**Stated goal**
Scan the data below for the string "scene". Show every line where it turns up.

**Information shown**
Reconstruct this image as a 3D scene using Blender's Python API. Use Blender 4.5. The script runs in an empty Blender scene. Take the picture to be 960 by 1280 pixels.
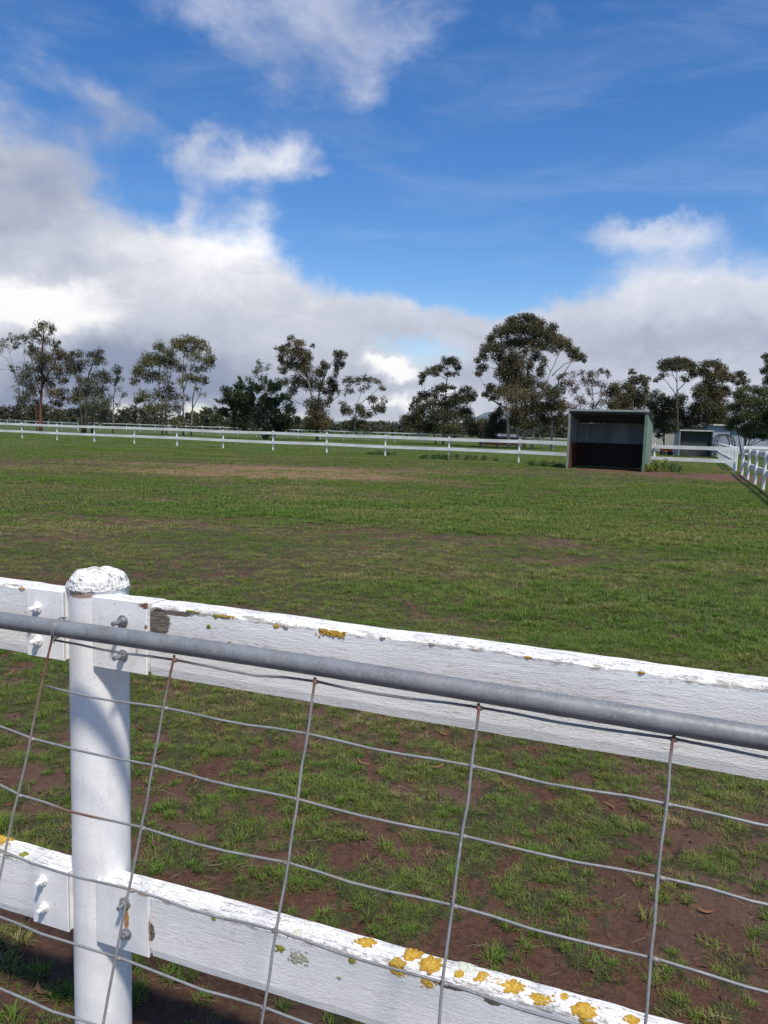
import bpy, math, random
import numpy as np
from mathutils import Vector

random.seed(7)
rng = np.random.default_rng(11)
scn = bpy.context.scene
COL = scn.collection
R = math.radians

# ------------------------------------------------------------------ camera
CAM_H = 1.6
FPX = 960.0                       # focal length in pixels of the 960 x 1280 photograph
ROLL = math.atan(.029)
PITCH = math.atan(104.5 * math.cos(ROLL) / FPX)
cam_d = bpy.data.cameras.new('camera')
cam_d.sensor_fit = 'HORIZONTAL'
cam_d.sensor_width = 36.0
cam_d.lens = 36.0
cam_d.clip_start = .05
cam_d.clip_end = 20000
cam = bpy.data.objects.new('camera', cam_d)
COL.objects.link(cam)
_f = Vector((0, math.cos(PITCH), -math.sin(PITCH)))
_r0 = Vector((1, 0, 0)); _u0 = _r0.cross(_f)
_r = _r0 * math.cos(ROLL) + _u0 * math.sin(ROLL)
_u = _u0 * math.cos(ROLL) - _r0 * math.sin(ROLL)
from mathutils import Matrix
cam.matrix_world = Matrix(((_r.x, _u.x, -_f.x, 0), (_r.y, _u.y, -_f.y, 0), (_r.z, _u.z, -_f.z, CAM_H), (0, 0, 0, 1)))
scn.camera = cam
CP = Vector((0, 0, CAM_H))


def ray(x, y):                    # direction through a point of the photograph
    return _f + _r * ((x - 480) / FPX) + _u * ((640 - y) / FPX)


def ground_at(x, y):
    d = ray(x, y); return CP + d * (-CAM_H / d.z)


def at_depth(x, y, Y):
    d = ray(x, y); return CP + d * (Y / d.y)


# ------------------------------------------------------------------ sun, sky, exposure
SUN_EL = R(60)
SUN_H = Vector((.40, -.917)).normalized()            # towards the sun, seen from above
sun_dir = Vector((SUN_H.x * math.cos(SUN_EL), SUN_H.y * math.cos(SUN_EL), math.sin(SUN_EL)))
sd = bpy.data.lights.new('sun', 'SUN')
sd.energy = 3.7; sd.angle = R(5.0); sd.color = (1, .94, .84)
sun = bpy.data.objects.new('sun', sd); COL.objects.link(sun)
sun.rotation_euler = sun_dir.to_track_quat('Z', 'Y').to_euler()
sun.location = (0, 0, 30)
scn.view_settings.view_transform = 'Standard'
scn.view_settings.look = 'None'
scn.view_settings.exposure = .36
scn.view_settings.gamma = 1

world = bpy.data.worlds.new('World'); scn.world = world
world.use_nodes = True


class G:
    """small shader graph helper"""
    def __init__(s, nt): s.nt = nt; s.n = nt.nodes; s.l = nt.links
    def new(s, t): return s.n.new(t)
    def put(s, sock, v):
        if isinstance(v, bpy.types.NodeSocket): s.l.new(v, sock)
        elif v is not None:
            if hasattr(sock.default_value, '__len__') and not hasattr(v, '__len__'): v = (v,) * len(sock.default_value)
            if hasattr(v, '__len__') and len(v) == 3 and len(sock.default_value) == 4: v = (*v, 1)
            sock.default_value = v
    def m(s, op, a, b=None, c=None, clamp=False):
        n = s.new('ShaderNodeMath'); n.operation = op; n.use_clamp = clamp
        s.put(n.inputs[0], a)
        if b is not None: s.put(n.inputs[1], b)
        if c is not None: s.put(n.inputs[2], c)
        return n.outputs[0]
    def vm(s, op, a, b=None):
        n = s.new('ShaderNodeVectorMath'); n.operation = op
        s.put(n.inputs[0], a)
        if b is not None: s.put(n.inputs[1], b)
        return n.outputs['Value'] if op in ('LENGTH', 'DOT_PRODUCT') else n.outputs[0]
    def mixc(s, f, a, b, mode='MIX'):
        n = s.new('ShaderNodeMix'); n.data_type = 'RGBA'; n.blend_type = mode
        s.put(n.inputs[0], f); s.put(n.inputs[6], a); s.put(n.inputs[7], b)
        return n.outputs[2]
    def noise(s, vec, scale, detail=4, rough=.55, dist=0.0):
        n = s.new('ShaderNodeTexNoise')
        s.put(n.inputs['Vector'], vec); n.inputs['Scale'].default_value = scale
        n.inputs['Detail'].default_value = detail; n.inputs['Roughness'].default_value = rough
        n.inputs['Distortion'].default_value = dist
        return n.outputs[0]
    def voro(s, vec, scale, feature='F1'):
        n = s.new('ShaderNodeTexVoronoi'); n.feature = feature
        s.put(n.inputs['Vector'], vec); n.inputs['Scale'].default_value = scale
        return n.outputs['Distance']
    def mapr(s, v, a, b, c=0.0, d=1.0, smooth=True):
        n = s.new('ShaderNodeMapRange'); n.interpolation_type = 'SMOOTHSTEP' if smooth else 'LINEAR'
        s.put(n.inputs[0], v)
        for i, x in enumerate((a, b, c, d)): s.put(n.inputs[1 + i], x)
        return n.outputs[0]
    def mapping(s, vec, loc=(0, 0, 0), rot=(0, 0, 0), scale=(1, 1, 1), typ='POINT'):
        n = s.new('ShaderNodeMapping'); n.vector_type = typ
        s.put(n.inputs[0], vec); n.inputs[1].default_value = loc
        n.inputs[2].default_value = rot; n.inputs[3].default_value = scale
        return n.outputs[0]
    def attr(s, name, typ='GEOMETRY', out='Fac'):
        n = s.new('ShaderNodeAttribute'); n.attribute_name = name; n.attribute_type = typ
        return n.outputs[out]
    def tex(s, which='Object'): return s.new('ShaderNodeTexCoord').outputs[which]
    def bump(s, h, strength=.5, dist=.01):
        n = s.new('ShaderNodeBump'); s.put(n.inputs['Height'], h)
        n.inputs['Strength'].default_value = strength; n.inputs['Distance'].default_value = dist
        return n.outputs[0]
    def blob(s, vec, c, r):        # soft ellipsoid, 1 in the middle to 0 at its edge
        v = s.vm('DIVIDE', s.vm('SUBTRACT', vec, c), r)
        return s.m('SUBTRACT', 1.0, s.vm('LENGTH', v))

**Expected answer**
Reconstruct this image as a 3D scene using Blender's Python API. Use Blender 4.5. The script runs in an empty Blender scene. Take the picture to be 960 by 1280 pixels.
scn = bpy.context.scene